Fanfics como objeto de estudo da literacia transmídia

Camilla Santos
Teorias da Comunicação
3 min readMar 12, 2021

O fenômeno das fanfics não é recente e muito menos desconhecido por aqueles que estão acostumados ao ambiente virtual, antes vistas como formas inferiores de literatura, já não é incomum encontrar livros publicados por grandes editoras que originalmente foram fanfics.

O nome vem da junção de duas palavras inglesas: fan e fiction, sendo assim uma ficção criada por fãs. Essa característica de serem obras feitas por indivíduos que originalmente eram apenas consumidores, tornam as fanfics um objeto interessante para observar a literacia transmídia dos agora prosumers (consumidores que produzem suas próprias mensagens). As produções explicitam o domínio das dimensões da competência midiática.

Dimensões da Literacia Transmedia

Usando as dimensões traçadas por Scolari, é possível observar não apenas as obras de fanfics em si, mas também o comportamento das comunidades inteiras de fãs em torno de algum produto midiático, suas leituras, interações e criações a partir de deu objeto de adoração são importantes tópicos para observar capacidades transmídias na prática.

Para a análise de fanfics podemos nos atentar às competências mais evidentes nesse tipo de mídia: produção; gestão social; gestão de conteúdos; ideologia e ética; e narrativa e estética.

Produção

Como já explicado no início, os autores de fanfics, os ficwriters, são fãs que produzem obras escritas baseados em suas produções midiáticas favoritas. Hoje existem diversos sites globais que hospedam fanfics dos mais diversos gêneros, sendo os mais conhecidos:

Archive of Our Own

Spirit Fanfics

Nyah! Fanfiction

Wattpad

Já somam milhares de obras produzidas por diversos fãs do mundo inteiro, sobre universos fictícios dos mais variados, os ficwriters são capazes de escrever textos coesos, expandindo os mundos de suas mídias favoritas

Gestão Social e de Conteúdo

No twitter, grupos de fãs formam comunidades para postar e compartilhar obras que acham relevantes. Existem contas, administradas por pessoas ou por robôs que também são programados pelos fãs, criadas para divulgar novos capítulos de fanfics, fazer recomendações de um determinado gênero, convidar para participações em competições de escrita, enfim os prosumers fazem toda essa estrutura para apreciar e divulgar as obras.

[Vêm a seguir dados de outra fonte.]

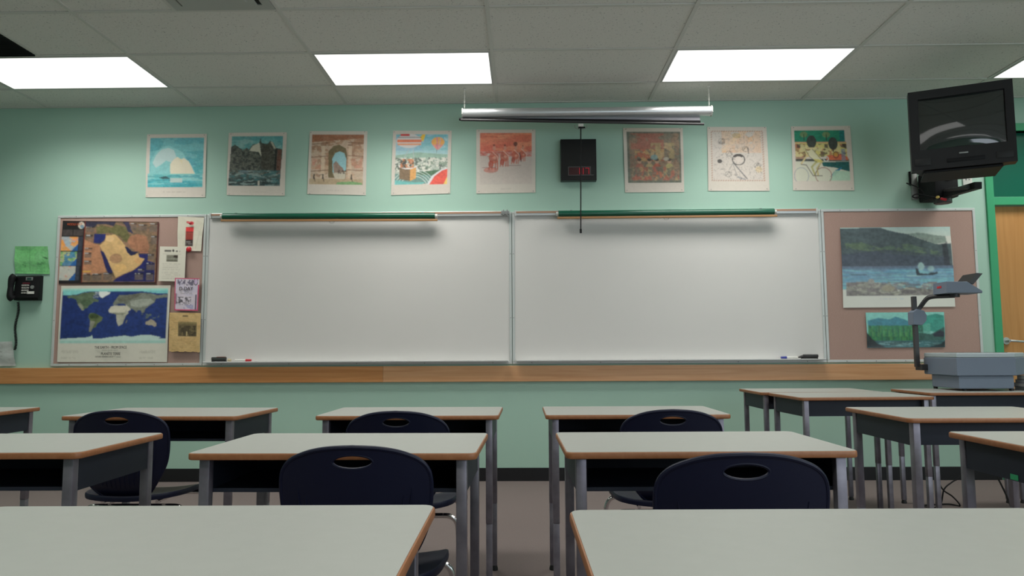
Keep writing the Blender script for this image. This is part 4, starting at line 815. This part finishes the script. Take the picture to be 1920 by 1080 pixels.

Não apenas fanfics são divulgadas, como também as chamadas fanarts (arte feita por fãs), são criadas zines para a compilação de histórias escritas, artes visuais e até quadrinhos, todos baseados em determinada mídia que foi absorvida e gerou uma comoção nessas pessoas para que elas produzissem seu próprio conteúdo para homenagear ou acrescentar suas próprias visões à obra original.

Supercorp Fanfictions (conta gerenciada por fãs que recomenda novas histórias e anuncia quando fanfics são atualizadas)

Supercorp Content Creators’ Guild (conta gerenciada por fãs que reúne e divulga obras de diversos artistas que produzem em variadas mídias)

ao3 bot (conta gerenciada por um bot que retorna resultado de pesquisas quando mencionado)

Ideologia e Ética

Muitas fanfics apresentam reescritas da obra original, os prosumers são capazes não apenas de enxergar problemáticas do roteiro original, como: ausência de diversidade étnica, falta de representatividade LGBT e até mesmo a forma como algumas personagens são construídas são alteradas para que não apenas reproduzam um estereótipo.

Narrativa e Estética

As fanfics já começam a delimitar suas próprias formas estéticas e narrativas. O uso de recursos como o itálico e negrito para expressar um pensamento ou falas mais energéticas é comumente observado nessas obras. Os ficwriters são capazes não apenas de tentar encaixar os universos que amam em padrões de histórias, como também criar suas próprias, utilizando personagens de alguma mídia que admiram.

Conclusão

Fanfics se monstram como um bom objeto de análise para entender as dimensões de litercia transmidíatica, mas também em todas essas competências trabalhadas anteriormente há o fator do aprendizado a partir da prática, comunidades não apenas criam, mas também ensinam por meios não tradicionais. O universo de comunidades de fãs se monstra cada vez mais ativo como consumidor e produtor, tornando a experiência midiática enriquecedora para quem faz parte desses grupos.